Prior to sending out screener surveys and conducting user interviews, I made a couple of assumptions:

  • People like discounts because who doesn’t like to save money.

  • If supermarkets had a platform to sell their excess foods at a discount, then what normally goes to landfills can become a profit for the company. A win-win for both parties.

During my user interviews, it became clear that my target audience was unwilling to spend time to find discounts even though they verbally said they wanted to save money. At most, they would just compare prices between the items on display. In exploring the psychology of discounts, discounted items can actually lead people to see the item as of lesser value or quality.

Affinity diagram from user interviews

What I found during my affinity mapping was that all users felt guilty when the food in their homes spoiled due to forgetfulness. That’s when I realized I had to shift my focus from supermarket to household food waste. I used the findings from the affinity map to draft up a persona that embodied the values, thoughts and struggles of my target audience.

Persona

Meet Lisa. Lisa doesn’t plan what she’s going to buy when she goes grocery shopping and often loses track of what she has in the fridge. Both of these things cause her to waste money and harm the environment.

Lisa’s Pain Points:

  • Feels guilty wasting food

  • No time to look for discounts/save

  • Not sure how to waste less

The next step is to ideate on solutions that would tackle Lisa’s pain points.


IDEATION

Shopping lists to transfer items to a food tracking system

After discovering the aforementioned pain points, I executed two Crazy Eights sessions to further explore some possible options and features that reflected my user’s needs.

Crazy Eights Ideation

The possible solutions that seemed most viable were:

  1. Shopping Lists that transfer items to a Food Tracking System when checked off + Facts

  2. Food Tracking System to remind users of best by dates w/ barcode capabilities + Facts

  3. Explore Feature to share or find excess food + donation and compost centers + Facts

Education is the driver for change

Since I didn’t want to create a platform that focused solely on education as that would severely limit my audience, I decided to have facts be present at the end of each flow, but only as the secondary focus.

Food tracking decreases feelings of guilt

By providing a seamless way of using shopping lists to track food, users will receive notifications when foods are nearing their expiration dates. That way food will no longer be forgotten in the back of fridges.

Community bridges people together

The idea behind providing a community space is to allow users to have a place to discover or post excess food easily. The Community and Explore feature enables users to deal with their excess food in a healthier manner via compost, donation or sharing with other users which alleviates guilty feels associated to tossing food away.


ITERATION

Improving usability through testing

Conducting four rounds of usability testing allowed me to really pinpoint the friction points during each stage of designing.
The following are the improvements made:

  1. Explore vs community tab unclear

  • Users were confused from the difference between the ‘Explore’ and ‘Community’ tabs.

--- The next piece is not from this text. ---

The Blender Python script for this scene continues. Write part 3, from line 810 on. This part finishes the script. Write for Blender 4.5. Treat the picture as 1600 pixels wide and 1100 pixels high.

  • Faster response time by 30% when the tab was labeled ‘Messages’ instead of ‘Community.’

2. Barcode button not immediate

  • When given the task to add a product in a way that would be faster than typing, the majority of users still tried to type.

  • By enlarging the barcode and making it the first thing users see, the reaction time to finding the barcode button decreased by 50%.

3. Chat confirmation is confusing

  • People were confused with a need for a calendar confirmation.

  • Initially this was supposed to help with user rating to ensure user reliability when exchanging food, but was removed completely as it lead to unnecessary confusion.


Final prototype

Click play to start


Takeaways

Having just completed my first UX project, I was able to see how user feedback and iteration improved a product. This project taught me so much, including:

  1. Perfection doesn’t exist. I encountered multiple situations where I wanted to fix everyone’s pain points, incorporate all the insights and create the perfect app. My empathy meter was through the roof! I had to take a step back and reshift my focus towards the main problem that I was solving by going back to my problem statement.

  2. Iterate, but times 3. Each time I conducted user testing, I found ways to improve the app. Whether it be larger buttons to improve visibility or less copy as to not overwhelm the user, these were all things I wouldn’t have thought twice about had I not tested my designs.

  3. Design with intent. This project really allowed for me to exercise my communication skills and learn how to explain my design decisions. By doing so, I was able to see if everything was designed with intent via research and insights and if they weren’t, then finding ways to transform the designs so that they did.


Reflection

Although there are many things I would have liked to do differently, I think this solution is a good place to start tackling household food waste. Going forward, the next steps I would like to explore are:

  1. Points/Reward System when using the app to reduce food waste while also compiling data to show users their carbon footprint.

  2. Expanding the Community aspect to include a forum section complete with recipe recommendations for the foods users have in their storage that need to be used up.

In summary, people need to realize the consequences of their food waste habits. Everyone has the responsibility to do their part in cleaning up the mess we leave behind. What better way to start than in our own homes?